An Exhausting Graduation

The long-term rewards for sending my son off to college are yet to be realized. But I can tell you what the immediate payoff is, a climb up four flights of stairs to a dorm room in the attic. 

Yes, four flights of stairs! And, as we all know, I'm not getting any younger. Thank you Yale University or, as I like to call it, "No Country for Old Kin." 

I'm in New Haven, Connecticut for my son's graduation.  I now know why the program they hand out here says "Graduation Exercises." The kid graduates and the old man gets all the exercise. All of the proper hotel rooms in this town apparently were reserved long ago by parents who evidently had more confidence than I did in their child's ability to timely matriculate from college. When back in July of last year I tried to reserve a hotel room for this occasion I found that graduation weekend was already all booked up.

To the rescue (if you can call it that) came the Yale Housing Office with an offer of accommodations in one of the campus dorms. I snapped up the invitation.  Too bad they didn't tell me that it would be advisable to bring along a Sherpa and a supply of oxygen.

Yes, the phrase "high above a college campus" has a whole different meaning from the days when I was an undergrad. 

And those four flights of stairs must be hanky-panky inhibitors. You'd have to be George Clooney to be able to convince a girl to climb up those steep stairs to your room to see your "etchings."

Everywhere I go this weekend people keep telling me "congratulations." That's nice and all but honestly, I can only take credit for his good looks, he clearly got his brains from his mother.

My son's greatest worry whenever I write about visiting his school is that I will say something that will embarrass him. How am I doing so far?

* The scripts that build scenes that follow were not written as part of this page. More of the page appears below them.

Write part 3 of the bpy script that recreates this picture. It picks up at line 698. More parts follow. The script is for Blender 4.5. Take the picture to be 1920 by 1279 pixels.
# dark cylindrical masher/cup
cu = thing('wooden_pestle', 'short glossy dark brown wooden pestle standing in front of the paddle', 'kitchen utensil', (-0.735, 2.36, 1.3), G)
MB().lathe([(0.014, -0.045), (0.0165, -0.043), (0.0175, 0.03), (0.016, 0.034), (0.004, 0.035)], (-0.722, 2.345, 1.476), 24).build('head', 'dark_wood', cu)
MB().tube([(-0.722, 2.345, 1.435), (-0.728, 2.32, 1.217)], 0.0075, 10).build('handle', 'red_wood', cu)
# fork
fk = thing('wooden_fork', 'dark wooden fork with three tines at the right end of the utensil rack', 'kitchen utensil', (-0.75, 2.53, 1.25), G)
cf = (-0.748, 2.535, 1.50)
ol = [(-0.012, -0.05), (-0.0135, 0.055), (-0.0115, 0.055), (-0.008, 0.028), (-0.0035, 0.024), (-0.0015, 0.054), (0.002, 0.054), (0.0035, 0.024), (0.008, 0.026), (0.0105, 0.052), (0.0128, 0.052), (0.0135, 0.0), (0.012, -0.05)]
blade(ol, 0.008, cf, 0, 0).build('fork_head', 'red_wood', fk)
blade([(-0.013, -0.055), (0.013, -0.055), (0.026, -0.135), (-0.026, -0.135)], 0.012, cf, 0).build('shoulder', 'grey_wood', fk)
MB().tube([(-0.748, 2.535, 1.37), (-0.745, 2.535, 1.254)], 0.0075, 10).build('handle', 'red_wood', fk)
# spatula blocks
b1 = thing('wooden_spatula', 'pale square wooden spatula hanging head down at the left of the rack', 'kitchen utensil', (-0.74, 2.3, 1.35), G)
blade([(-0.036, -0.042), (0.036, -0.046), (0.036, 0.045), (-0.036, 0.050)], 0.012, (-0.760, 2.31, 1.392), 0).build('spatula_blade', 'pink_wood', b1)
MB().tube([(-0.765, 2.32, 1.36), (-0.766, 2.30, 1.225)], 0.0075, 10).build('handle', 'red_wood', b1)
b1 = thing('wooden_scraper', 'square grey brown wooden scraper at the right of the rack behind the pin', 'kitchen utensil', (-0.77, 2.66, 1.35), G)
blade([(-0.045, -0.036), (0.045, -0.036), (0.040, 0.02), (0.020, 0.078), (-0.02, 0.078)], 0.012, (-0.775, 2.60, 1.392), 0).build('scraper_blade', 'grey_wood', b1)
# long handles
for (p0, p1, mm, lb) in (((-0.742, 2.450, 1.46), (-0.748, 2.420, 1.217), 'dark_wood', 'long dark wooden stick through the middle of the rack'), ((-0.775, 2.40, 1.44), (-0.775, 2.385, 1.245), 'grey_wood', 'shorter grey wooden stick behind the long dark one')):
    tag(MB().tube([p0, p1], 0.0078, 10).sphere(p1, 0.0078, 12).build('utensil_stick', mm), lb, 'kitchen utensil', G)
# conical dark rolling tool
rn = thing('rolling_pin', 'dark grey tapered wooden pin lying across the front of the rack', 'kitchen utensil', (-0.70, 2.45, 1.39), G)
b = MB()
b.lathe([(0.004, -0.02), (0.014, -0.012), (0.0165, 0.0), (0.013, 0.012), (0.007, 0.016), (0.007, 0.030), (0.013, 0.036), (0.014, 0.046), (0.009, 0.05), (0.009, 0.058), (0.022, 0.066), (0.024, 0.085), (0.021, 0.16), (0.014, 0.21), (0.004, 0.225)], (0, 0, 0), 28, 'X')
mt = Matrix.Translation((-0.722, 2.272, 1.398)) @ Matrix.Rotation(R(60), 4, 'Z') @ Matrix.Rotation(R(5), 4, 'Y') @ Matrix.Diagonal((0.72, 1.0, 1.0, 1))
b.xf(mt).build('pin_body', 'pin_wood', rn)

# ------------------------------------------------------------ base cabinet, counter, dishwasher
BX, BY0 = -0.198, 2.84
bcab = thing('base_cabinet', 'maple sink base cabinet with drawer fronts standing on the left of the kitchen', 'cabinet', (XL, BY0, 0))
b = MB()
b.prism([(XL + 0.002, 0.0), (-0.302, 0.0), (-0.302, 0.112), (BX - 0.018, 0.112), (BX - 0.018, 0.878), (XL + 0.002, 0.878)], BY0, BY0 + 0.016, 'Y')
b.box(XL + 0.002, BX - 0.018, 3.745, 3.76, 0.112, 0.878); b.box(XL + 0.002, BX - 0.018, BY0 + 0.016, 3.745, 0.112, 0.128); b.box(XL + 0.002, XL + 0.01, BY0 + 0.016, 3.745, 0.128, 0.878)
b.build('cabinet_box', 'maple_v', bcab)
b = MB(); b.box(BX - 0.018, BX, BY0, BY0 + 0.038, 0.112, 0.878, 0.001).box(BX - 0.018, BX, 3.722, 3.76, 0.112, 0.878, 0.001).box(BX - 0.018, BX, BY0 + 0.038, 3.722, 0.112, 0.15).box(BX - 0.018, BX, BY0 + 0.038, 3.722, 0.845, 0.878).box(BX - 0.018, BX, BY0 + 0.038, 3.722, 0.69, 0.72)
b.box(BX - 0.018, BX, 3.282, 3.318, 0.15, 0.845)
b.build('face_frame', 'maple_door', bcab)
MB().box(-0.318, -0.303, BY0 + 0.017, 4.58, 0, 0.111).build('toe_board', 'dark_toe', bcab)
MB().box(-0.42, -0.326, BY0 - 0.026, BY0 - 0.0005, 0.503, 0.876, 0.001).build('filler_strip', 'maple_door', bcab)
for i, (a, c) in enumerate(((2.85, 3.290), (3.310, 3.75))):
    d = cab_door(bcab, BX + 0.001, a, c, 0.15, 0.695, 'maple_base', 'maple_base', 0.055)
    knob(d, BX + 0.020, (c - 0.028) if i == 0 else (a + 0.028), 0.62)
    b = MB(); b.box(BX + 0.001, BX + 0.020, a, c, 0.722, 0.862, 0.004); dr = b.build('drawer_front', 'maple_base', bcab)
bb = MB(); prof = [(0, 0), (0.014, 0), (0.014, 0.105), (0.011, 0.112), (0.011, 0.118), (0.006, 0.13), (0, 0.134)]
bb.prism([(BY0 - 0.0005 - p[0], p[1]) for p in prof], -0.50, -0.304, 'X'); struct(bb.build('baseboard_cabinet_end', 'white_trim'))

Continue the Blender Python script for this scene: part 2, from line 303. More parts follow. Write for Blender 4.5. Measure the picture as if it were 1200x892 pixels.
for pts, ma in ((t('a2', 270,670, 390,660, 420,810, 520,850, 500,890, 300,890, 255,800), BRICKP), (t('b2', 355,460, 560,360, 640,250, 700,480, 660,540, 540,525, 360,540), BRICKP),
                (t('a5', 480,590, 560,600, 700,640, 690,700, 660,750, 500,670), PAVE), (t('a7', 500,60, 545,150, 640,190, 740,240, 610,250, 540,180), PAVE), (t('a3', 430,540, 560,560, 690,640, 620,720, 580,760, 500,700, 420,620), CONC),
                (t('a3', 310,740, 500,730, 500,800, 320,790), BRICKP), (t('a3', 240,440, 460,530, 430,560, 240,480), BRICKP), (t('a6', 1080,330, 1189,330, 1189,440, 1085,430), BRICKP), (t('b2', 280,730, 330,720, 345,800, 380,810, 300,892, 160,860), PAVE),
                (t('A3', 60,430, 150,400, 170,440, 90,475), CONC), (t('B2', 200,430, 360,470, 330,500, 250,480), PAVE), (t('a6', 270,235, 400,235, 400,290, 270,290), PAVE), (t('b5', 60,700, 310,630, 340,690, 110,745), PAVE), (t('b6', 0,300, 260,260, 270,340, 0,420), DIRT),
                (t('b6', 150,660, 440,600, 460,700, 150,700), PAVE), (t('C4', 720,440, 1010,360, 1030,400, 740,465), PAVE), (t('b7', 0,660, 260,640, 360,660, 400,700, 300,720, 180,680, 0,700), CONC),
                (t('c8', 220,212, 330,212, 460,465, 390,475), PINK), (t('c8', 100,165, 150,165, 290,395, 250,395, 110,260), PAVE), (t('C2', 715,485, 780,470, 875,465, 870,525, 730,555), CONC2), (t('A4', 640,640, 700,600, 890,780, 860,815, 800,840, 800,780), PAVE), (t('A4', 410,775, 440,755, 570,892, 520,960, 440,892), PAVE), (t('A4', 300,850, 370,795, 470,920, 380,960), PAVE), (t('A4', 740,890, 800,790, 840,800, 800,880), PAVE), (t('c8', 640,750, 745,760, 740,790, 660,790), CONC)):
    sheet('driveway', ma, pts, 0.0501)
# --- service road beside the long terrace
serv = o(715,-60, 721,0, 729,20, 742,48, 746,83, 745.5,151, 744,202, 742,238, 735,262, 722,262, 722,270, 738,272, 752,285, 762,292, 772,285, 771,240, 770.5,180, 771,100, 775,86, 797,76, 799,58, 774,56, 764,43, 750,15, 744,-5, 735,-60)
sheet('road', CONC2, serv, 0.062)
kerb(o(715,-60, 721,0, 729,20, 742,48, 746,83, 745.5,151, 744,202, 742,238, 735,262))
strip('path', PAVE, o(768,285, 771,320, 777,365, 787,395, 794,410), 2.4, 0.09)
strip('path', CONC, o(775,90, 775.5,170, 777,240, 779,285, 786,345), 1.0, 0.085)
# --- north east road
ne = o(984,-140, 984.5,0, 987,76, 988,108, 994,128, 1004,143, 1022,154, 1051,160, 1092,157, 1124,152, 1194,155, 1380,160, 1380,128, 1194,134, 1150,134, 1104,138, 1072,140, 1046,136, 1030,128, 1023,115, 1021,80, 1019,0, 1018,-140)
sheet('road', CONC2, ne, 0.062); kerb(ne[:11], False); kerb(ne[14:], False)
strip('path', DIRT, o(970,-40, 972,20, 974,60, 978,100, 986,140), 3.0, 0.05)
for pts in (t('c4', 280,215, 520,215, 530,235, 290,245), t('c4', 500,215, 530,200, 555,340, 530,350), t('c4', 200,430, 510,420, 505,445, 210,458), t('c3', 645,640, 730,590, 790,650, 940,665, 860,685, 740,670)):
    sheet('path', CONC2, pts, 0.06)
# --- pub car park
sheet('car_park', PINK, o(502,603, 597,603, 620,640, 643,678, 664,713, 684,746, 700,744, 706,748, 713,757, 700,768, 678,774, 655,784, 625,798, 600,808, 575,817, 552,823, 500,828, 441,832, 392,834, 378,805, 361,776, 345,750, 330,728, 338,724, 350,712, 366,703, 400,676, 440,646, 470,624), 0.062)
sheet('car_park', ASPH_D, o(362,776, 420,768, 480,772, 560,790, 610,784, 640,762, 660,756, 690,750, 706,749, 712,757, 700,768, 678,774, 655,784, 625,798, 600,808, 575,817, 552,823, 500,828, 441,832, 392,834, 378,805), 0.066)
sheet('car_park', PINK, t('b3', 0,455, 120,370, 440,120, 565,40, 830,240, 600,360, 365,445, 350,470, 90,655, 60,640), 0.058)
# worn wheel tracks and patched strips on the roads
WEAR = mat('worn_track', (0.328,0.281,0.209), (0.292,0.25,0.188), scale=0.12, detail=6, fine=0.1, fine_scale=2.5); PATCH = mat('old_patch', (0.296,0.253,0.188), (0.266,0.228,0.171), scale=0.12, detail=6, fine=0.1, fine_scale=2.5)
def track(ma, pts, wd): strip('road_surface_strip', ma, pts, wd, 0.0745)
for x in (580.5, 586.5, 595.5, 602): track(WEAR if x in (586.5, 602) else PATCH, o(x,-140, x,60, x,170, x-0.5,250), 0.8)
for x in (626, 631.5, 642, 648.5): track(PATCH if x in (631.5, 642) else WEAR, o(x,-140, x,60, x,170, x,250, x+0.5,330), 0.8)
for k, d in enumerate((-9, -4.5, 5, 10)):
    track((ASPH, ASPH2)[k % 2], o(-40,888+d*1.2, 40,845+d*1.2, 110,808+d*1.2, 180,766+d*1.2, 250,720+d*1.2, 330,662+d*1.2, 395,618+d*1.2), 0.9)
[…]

I love the attention to detail that goes into graduation around here. The Dean of my son's residential college sent the following message in an e-mail to my son and his fellow classmates:

If you think that you may have an unusual or especially challenging first, last, or middle name please call my office and pronounce the name you want me to say when we hand you your diploma. After the beep, say your complete name three times slowly.

I can just see my son, who never leaves anything to chance, calling that number and saying, "Grant Smith, Grant Smith, Grant Smith."

How am I doing now? 

I think I better sign off. Somewhere on the other side of campus I can hear a voice saying, "Dad!"